COLUMN | FLIP PUTTHOFF: Polar Bear prize one that got away

Anglers gather at Prairie Creek park on Beaver Lake on Jan. 1 2020 for the annual Polar Bear bass tournament. The 2023 tournament is set for Sunday.
(NWA Democrat-Gazette/Flip Putthoff)
Anglers gather at Prairie Creek park on Beaver Lake on Jan. 1 2020 for the annual Polar Bear bass tournament. The 2023 tournament is set for Sunday. (NWA Democrat-Gazette/Flip Putthoff)


New Year's Day wouldn't be a holiday without football, black-eyed peas and the annual Polar Bear bass tournament at Beaver Lake.

The contest is open to everyone, and it's a fine way to start a brand new year. The 2023 tournament starts at 7 a.m. Sunday at Prairie Creek park. Weigh-in starts at 3 p.m.

Entry fee is $75 per boat and payment must be in cash. All fees are paid back to the top finishers after fish are weighed. The tournament limit is five black bass. The three species of black bass -- largemouth, smallmouth and spotted -- are eligible for weighing.

The Polar Bear has been held on New Year's Day for as long as most fishermen can remember. No telling when the first one was held, but it goes back at least to the 1970s. Beaver Lake filled in 1965.

I've covered nearly every Polar Bear bass tournament since the early 1980s and can remember it being canceled only once. The expected high that New Year's Day was zero degrees. That's way to cold for even a polar bear to be fishing.

There are cash prizes for the heaviest catches of five bass (all fish are released after being weighed) and there's also a prize for big bass. I'm here to testify that it only takes one cast to stash that big bass money in your pocket.

In 2011, a fishing buddy got the notion that we should team up and fish the Polar Bear, just for grins. I figured we might as well take that $75 entry fee, put a match to it, light a campfire and roast some weenies. But enter we did.

I catch fewer fish per man hours of fishing than anyone on the planet. It'd be a cold day in the Congo before we'd win any money, I told my pal.

That year the Polar Bear tournament lived up to its cold-weather name. We fished bundled up from hair to toe nails on this raw, cloudy New Year's Day.

About noon, we hadn't put one fish in the boat. There we were, fishing a rocky bank within sight of Prairie Creek park. I cast a crawdad-colored crank bait close to shore. It about scared me to death when a big bass nailed it.
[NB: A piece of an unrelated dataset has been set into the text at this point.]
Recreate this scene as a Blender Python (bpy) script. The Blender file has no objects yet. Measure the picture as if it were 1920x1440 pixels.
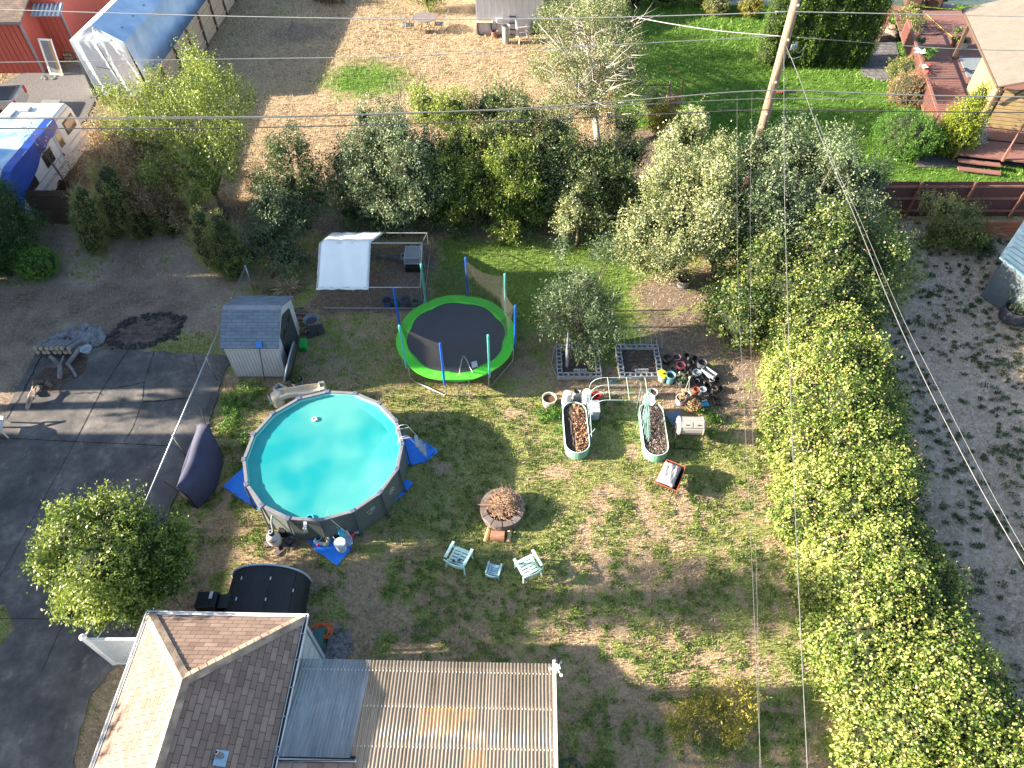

The fish was in about two feet of water, which just shows to go you that not all bass are deep in the winter. I was on Cloud 10 when my partner slipped a net under that bass and hoisted it aboard.

There in the net that largemouth bass looked to be 5 pounds easy. We had a chance of winning the big bass money.

The rest of the tournament was spent making sure that big boy stayed alive and healthy for the weigh-in and trying to catch another one. That three hours between catching it and 3 p.m. seemed like eternity.

Back then, my neighbor, the late Jackie Rogers, was weigh master at most every bass tournament on Beaver Lake, including the Polar Bear.

My pal stood in line near the scales with our prize bass in the weigh-in bag. When it was time to weigh, I stepped aside and said to Jackie, "We've got a big 'un."

Jackie said "Flip you wouldn't know a big bass if it hit you in the head."

Turned out our fish weighed 5 pounds even. Big bass money was ours until the bass catching duo of Keith Brashers and Nicky Parson presented a largemouth that weighed 5.2 pounds. Dang! If our fish had a few more scales we would have won a couple hundred bucks.

Finishing second fiddle behind Keith and Nicky isn't a bad showing. The pair are household names among Beaver Lake bass chasers. They're near the top of the leader board at nearly every tournament they enter.

If fishing is your thing, forget football and fish the Polar Bear tournament on Sunday. One lucky cast and you could bring home some dough.